TASK PROMPT
Reproduce all of the data below without alteration; exclude every picture.

---------- DATA PROVIDED ----------

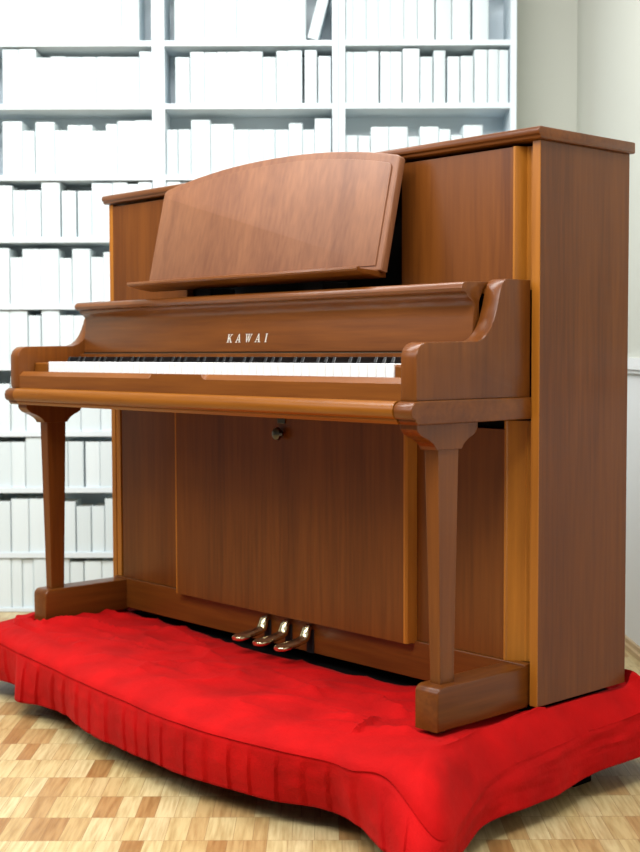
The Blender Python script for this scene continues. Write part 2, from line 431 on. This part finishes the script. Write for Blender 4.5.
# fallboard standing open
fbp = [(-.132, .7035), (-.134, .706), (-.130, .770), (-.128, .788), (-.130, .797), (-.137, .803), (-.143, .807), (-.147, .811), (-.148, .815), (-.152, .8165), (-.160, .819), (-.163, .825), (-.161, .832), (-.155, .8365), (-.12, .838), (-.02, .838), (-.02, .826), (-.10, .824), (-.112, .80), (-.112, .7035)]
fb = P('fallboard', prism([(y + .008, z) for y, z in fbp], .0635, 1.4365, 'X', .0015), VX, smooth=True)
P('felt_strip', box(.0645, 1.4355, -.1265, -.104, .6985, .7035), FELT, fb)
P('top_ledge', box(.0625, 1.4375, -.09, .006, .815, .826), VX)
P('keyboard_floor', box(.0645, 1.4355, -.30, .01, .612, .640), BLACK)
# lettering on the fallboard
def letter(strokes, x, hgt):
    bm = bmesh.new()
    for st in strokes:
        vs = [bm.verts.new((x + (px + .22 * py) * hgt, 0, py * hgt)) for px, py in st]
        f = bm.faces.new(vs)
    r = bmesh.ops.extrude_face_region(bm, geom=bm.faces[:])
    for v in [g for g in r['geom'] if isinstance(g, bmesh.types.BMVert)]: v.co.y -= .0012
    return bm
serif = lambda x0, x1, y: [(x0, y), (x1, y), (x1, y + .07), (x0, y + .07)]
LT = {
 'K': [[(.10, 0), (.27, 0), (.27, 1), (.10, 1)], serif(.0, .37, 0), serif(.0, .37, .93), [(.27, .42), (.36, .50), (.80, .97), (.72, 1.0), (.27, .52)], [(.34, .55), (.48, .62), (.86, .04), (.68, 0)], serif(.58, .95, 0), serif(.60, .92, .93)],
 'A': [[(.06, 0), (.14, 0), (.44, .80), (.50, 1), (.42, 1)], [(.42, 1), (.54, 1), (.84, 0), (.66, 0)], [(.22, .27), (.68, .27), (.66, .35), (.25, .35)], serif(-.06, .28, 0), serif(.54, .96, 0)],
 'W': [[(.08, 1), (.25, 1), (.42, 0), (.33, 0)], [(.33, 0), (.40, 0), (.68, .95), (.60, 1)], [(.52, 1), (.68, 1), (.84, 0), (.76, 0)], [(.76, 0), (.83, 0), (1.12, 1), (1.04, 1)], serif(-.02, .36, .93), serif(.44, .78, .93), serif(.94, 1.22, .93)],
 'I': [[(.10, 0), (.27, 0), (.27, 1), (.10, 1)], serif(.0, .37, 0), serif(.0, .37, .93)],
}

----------

THE ANSWER
The Blender Python script for this scene continues. Write part 2, from line 431 on. This part finishes the script. Write for Blender 4.5.
# fallboard standing open
fbp = [(-.132, .7035), (-.134, .706), (-.130, .770), (-.128, .788), (-.130, .797), (-.137, .803), (-.143, .807), (-.147, .811), (-.148, .815), (-.152, .8165), (-.160, .819), (-.163, .825), (-.161, .832), (-.155, .8365), (-.12, .838), (-.02, .838), (-.02, .826), (-.10, .824), (-.112, .80), (-.112, .7035)]
fb = P('fallboard', prism([(y + .008, z) for y, z in fbp], .0635, 1.4365, 'X', .0015), VX, smooth=True)
P('felt_strip', box(.0645, 1.4355, -.1265, -.104, .6985, .7035), FELT, fb)
P('top_ledge', box(.0625, 1.4375, -.09, .006, .815, .826), VX)
P('keyboard_floor', box(.0645, 1.4355, -.30, .01, .612, .640), BLACK)
# lettering on the fallboard
def letter(strokes, x, hgt):
    bm = bmesh.new()
    for st in strokes:
        vs = [bm.verts.new((x + (px + .22 * py) * hgt, 0, py * hgt)) for px, py in st]
        f = bm.faces.new(vs)
    r = bmesh.ops.extrude_face_region(bm, geom=bm.faces[:])
    for v in [g for g in r['geom'] if isinstance(g, bmesh.types.BMVert)]: v.co.y -= .0012
    return bm
serif = lambda x0, x1, y: [(x0, y), (x1, y), (x1, y + .07), (x0, y + .07)]
LT = {
 'K': [[(.10, 0), (.27, 0), (.27, 1), (.10, 1)], serif(.0, .37, 0), serif(.0, .37, .93), [(.27, .42), (.36, .50), (.80, .97), (.72, 1.0), (.27, .52)], [(.34, .55), (.48, .62), (.86, .04), (.68, 0)], serif(.58, .95, 0), serif(.60, .92, .93)],
 'A': [[(.06, 0), (.14, 0), (.44, .80), (.50, 1), (.42, 1)], [(.42, 1), (.54, 1), (.84, 0), (.66, 0)], [(.22, .27), (.68, .27), (.66, .35), (.25, .35)], serif(-.06, .28, 0), serif(.54, .96, 0)],
 'W': [[(.08, 1), (.25, 1), (.42, 0), (.33, 0)], [(.33, 0), (.40, 0), (.68, .95), (.60, 1)], [(.52, 1), (.68, 1), (.84, 0), (.76, 0)], [(.76, 0), (.83, 0), (1.12, 1), (1.04, 1)], serif(-.02, .36, .93), serif(.44, .78, .93), serif(.94, 1.22, .93)],
 'I': [[(.10, 0), (.27, 0), (.27, 1), (.10, 1)], serif(.0, .37, 0), serif(.0, .37, .93)],
}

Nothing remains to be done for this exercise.